The violent withdrawal of Slovenia in the summer of 1991 was generally uncontested by the Serbs. Croatia with its territorially compact Serbian territories and Bosnia with a third of its population consisting of Serbs, were another matter. By 1995, over 110,000 people were dead and hundreds of thousands of people were forced from their homes, the fallout of ethnic cleansing of minorities on the wrong side of a disputed border. In 1999, one of Serbia’s provinces, Kosovo, followed the same path toward independence. Its vast majority of ethnic Albanians appealed to the international community to intervene. NATO, led by the United States but without Security Council approval, engaged in a 78-day bombing campaign against the Serbs, leading to the occupation of the province by NATO troops. A year later, another Albanian insurgency, this time in Macedonia, flared up but was defeated by Macedonian authorities with international support.
The ICTY
In 1993, as conflict was raging at the time, particularly in Bosnia-Herzegovina, many in the international community saw the establishment of the ICTY as a chance to “do something” short of intervening militarily. The Security Council would not approve military action as this would involve backing one side in what was clearly a civil war. Media images of the war had caused a great revulsion around the world, particularly among elite opinion makers in Western countries. Many Muslims felt solidarity with the perceived primary victims of the war, the Bosnian Muslims.

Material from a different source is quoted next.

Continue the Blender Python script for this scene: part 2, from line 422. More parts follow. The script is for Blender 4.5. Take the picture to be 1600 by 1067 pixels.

The Clinton Administration, after having criticized the policy of President George H.W. Bush as weak during the election campaign, was eager to make its mark in setting the post-Cold War order. Russia under President Boris Yeltsyn was occupied with the internal problems arising from the collapse of the Soviet Union and communism within Russia itself. The Europeans, after agreeing to a tighter union and a common currency in the recently signed Maastricht Treaty, were eager to assert influence in their own “backyard.” But old divisions between the Conservative-led British and the newly-unified and self-confident Germans prevented any consistent action. Setting up an ad hoc court to try war crimes would be a solution all of the great powers could agree to. Indeed, it was hoped that indictments against political leaders could be used as leverage against the Serb leaders, possibly influencing their behavior. Though this was never stated as an actual goal of the ICTY, in practice it would prove often to be the case. Slobodan Milosevic, the President of Serbia, was indicted during the NATO campaign against Serbia in 1999. He agreed to terms soon after, reportedly hoping to “bargain away” the indictment.
The Results
The ICTY was to prosecute breaches of the Geneva Conventions, violations of the laws or customs of conflicts, crimes against humanity and finally, genocide. Of the 162 indictments issued by the ICTY, 48 were concluded with a finding of guilt; others were transferred, some indictments were withdrawn and several indictees died in custody, including the most famous, Slobodan Milosevic, long-time President of Serbia. No individual has yet been convicted of genocide.
While many perpetrators were convicted of war crimes, many of the cases seemed to be politically motivated. Operating under the narrative that the Yugoslav conflicts were based on Serb aggression rather than a multi-sided civil war, the ICTY issued three quarters of their indictments to ethnic Serbs. While many military leaders and soldiers were indicted on all sides, the entire wartime political leadership of the Serbs in Serbia, Serb-held Bosnia and Serb-held Croatia were indicted. The charges were often for engaging in a “criminal conspiracy,” a dubious claim that could not credibly be tied to atrocities. Only one ethnic Albanian politician was indicted. The rest of the Croatian, Muslim and Albanian indictees were military men or paramilitary leaders.
In addition, while 500 civilians were killed by NATO bombing in Serb-held Croatia and Bosnia in 1995 and Serbia itself in 1999, the ICTY refused to even consider investigations of the political and military leadership of NATO countries. A NATO spokesman at the time, Jamie Shea, commented that NATO was the “friend” of the Tribunal, that NATO countries provide most of the financing for ICTY activities and that NATO’s intent was to promote human rights, not violate them.
Significance to International Law and Diplomacy
Shea’s remarkable comments offer us a clue as to the lasting significance of the Tribunal. The ICTY was created, in part, to punish violators of human rights. By creating case law precedents, it was hoped that future violators would be deterred. Absolving NATO of wrongdoing underscores the fact that defense of human rights can now be an argument used by the great powers to intervene militarily with impunity or even without Security Council authorization. The ICTY or its sister tribunal dealing with crimes committed in Rwanda will punish small, weak countries and their leadership for violations of international standards. But who will police the policemen? An International Criminal Court (ICC) was partly set up to be a permanent war crimes tribunal and a check on military behavior in general. The US has not yet accepted its jurisdiction, nor have many great powers such as China and Russia.
Without a consistent set of principles and the participation of all countries, both great and small, international enforcement of the norms of war and of human rights will suffer as they will be perceived as applying only when the big powers want them to apply.